Polygons size doesn't matter, only the shape (i.e. angles and relation between sides).
I don't know if this problem has a solution.
Note that I interpret the question such that folds could be done "freehand" along any line needed. In other words, it is as if you already have a goal polygon marked out on the paper, and can fold along its edges. The aim is to fold away all the extraneous paper onto the polygon.
If you also have to mark out the goal polygon from scratch using folding techniques, then you have a much more difficult problem. As far as I can tell, it is still an open problem which polygons are possible using origami mathematics.

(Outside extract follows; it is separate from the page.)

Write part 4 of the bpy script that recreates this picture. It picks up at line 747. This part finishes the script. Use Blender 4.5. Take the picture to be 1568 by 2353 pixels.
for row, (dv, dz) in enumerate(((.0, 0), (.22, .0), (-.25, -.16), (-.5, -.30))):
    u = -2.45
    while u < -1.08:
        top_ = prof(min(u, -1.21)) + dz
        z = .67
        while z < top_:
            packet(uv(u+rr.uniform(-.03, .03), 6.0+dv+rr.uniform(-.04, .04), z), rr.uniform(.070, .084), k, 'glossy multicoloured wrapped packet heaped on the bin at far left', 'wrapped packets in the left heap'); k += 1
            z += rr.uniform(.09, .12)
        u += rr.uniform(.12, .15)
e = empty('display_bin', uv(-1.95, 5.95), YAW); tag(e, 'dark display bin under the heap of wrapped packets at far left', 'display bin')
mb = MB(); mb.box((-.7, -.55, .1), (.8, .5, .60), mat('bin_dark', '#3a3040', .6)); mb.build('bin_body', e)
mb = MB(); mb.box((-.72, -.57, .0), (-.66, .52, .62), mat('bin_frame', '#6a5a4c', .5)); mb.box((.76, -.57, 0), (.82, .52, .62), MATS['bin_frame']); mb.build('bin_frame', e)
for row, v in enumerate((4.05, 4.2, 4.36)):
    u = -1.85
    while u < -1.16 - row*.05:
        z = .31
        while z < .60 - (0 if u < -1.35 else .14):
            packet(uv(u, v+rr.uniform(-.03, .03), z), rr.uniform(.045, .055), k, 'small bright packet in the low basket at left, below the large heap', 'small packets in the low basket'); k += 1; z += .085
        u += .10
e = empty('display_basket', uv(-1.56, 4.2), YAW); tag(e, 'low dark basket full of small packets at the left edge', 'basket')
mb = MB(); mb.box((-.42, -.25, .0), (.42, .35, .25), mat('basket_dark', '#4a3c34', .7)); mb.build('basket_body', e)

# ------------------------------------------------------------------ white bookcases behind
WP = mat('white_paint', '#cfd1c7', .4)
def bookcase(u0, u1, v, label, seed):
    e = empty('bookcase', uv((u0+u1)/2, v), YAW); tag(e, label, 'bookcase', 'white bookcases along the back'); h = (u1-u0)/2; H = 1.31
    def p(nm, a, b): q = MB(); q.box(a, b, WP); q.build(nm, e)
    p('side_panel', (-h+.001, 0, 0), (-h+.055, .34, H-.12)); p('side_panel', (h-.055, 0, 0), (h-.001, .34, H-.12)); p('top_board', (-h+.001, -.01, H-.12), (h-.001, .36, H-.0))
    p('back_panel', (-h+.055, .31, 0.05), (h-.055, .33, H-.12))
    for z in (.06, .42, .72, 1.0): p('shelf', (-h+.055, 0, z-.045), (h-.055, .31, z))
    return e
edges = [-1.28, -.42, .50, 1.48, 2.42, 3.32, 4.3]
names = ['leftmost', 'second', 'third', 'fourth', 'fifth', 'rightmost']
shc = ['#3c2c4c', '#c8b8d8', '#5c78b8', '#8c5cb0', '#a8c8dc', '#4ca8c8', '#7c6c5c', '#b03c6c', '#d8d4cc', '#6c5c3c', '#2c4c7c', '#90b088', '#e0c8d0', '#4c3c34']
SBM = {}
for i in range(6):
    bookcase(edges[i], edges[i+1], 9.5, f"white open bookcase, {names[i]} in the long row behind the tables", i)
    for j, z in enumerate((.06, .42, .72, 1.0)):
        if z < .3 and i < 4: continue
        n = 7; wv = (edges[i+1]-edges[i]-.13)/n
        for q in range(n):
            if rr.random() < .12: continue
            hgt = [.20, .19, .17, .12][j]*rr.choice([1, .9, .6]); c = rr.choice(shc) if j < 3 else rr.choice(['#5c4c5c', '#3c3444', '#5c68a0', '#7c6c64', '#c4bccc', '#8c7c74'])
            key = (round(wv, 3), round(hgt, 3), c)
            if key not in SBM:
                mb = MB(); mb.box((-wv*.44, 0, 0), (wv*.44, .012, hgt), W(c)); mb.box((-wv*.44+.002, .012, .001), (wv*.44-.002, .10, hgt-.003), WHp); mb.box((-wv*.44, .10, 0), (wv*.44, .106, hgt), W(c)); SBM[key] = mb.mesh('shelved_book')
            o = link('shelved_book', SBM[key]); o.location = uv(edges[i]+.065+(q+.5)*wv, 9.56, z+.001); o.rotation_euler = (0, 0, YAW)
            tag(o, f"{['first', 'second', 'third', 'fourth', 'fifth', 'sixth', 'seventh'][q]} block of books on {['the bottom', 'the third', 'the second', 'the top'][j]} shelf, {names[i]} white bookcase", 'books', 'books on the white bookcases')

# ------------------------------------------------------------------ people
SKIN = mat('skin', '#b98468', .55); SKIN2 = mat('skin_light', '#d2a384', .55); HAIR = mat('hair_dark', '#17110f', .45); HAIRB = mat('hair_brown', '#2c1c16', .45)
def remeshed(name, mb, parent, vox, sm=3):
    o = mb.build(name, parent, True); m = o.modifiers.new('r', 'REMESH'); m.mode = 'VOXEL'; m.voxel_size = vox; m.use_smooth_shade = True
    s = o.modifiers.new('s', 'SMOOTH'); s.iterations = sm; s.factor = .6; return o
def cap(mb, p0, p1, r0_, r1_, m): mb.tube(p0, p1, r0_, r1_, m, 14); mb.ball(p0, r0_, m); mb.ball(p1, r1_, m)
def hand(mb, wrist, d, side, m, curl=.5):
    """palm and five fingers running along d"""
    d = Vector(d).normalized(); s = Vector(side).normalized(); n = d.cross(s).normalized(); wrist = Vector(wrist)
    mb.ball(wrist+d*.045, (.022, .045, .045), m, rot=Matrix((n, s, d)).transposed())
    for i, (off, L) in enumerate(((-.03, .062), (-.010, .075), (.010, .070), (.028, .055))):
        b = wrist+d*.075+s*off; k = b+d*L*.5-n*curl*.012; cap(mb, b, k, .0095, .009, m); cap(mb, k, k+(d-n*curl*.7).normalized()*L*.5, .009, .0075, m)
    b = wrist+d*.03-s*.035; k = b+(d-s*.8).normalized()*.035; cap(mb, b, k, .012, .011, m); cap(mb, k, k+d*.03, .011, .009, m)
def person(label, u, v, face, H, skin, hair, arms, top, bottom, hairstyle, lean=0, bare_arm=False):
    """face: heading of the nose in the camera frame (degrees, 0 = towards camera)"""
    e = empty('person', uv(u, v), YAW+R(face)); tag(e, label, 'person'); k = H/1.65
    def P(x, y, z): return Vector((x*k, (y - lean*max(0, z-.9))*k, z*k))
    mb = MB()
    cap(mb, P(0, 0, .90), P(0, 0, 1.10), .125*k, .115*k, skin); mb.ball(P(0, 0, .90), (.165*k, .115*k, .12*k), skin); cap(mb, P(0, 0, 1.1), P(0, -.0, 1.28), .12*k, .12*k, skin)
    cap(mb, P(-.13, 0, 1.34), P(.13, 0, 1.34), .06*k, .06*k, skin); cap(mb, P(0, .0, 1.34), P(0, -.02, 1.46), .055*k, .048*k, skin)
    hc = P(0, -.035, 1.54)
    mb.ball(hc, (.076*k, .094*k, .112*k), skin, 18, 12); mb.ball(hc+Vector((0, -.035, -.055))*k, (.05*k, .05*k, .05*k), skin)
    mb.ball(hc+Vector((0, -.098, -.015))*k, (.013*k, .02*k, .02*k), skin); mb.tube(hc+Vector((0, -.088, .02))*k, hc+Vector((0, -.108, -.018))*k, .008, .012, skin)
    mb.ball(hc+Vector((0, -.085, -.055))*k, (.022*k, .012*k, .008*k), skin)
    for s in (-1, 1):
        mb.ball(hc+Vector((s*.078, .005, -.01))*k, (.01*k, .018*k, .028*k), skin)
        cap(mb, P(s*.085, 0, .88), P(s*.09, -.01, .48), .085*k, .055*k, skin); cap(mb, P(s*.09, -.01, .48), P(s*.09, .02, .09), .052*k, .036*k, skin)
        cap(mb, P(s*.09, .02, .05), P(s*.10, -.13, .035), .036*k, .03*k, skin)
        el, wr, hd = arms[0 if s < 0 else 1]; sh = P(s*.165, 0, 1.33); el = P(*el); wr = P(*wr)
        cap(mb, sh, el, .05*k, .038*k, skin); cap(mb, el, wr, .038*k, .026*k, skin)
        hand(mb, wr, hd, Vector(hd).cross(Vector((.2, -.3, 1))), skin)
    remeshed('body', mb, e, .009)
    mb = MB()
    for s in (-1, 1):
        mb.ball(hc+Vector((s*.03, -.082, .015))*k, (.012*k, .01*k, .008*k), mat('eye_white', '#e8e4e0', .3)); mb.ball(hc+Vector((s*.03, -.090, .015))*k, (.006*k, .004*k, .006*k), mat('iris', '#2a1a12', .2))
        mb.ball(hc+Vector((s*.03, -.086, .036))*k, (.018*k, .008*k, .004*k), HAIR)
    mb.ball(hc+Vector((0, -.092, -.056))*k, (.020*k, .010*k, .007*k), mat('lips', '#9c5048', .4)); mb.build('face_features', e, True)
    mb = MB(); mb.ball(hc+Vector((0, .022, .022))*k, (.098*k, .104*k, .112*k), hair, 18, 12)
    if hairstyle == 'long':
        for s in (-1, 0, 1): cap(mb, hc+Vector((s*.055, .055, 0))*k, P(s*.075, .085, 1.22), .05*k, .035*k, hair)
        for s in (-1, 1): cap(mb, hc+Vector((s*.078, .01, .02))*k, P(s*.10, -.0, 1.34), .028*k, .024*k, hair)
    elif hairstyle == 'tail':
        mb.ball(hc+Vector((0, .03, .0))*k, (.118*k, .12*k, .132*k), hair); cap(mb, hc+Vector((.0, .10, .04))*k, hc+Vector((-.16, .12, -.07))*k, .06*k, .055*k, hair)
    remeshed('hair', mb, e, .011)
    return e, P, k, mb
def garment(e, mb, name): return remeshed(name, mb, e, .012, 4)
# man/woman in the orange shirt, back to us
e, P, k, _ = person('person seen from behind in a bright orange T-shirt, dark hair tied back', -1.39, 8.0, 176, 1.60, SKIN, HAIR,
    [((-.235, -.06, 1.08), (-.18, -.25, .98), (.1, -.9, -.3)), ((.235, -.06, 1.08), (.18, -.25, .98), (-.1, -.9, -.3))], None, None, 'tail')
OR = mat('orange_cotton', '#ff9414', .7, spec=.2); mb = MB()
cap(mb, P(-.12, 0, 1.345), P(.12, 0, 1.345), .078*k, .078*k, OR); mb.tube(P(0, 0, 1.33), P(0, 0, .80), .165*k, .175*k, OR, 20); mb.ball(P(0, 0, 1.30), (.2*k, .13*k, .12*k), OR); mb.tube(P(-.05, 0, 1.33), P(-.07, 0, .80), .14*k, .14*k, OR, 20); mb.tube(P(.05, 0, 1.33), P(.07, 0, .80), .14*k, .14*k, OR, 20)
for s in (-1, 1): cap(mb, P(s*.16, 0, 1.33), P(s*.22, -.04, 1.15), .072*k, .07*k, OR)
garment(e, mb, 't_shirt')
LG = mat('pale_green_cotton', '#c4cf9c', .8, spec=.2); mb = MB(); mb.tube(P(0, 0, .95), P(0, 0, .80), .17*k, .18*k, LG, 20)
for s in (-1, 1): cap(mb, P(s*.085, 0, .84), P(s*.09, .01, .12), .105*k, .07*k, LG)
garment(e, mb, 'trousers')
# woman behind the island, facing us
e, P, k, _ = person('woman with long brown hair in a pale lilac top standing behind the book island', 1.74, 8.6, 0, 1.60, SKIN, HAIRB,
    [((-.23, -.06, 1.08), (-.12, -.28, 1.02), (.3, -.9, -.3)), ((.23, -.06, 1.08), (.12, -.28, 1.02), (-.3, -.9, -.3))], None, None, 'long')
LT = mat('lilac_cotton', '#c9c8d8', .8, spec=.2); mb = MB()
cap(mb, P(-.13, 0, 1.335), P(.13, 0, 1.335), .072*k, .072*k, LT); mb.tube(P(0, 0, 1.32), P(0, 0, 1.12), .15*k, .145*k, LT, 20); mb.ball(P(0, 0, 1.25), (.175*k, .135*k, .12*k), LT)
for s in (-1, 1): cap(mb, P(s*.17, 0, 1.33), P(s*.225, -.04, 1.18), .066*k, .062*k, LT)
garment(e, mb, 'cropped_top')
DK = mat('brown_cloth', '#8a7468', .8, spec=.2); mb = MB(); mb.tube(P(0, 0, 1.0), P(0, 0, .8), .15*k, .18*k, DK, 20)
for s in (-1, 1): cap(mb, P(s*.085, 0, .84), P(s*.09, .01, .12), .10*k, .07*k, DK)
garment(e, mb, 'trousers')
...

I think it is fairly obvious that every convex polygon that has been marked out on the paper can be folded, but it is a little tricky to prove in a mathematically rigorous way.
The basic idea is:
Just keep folding along any edge of the polygon where there is paper sticking out. Every fold reduces the area of the paper that is sticking out.
The problem is that this is not a proof.
It does not exclude the possibility that an infinite number of folds are needed. The amount by which each fold reduces the area of extraneous paper might decrease with each fold such that the total amount remaining never reaches zero.
Here is a folding method that serves as a rigorous proof by construction:
After folding along any edge of the polygon, I can assume that the newly folded paper at most only sticks out at the two adjacent edges. If the part being folded is so large as to reach more distant edges, simply fold it up using parallel folds until it becomes a thin strip that is being folded over the polygon. Just make sure you make the strip thinner than the distance to the nearest corner.
Use the above trick on one edge of the polygon, and then on the next adjacent edge.
If the folded paper for the second edge sticks out over the first edge, you can fold that part back and forth at that corner. If the polygon angle at that corner is $\alpha$, then each fold across that corner reduces the angle that the outline of the paper makes there by $\alpha$, so after a finite number of folds it will fall fully inside the polygon.
Repeat the above procedure for each edge in turn, to cleanly construct the polygon one edge at a time. For the final edge you may have to do the corner folding action at both ends.
By classical means, you can construct two perpendicular lines, then mark out along each of those lines a series of equidistant points, and from those points construct lines parallel to your first two lines. So by classical means you can construct the squares that you give us in the first place. So if a polygon can be constructed by your method, it can be constructed by classical means. So if a polygon cannot be constructed by classical means, it can't be constructed by your means either. So for example, regular polygons of 7, 9, 11 etc. sides can't be constructed by your means.
Actually, I don't see any means to construct any angle whose tangent is irrational.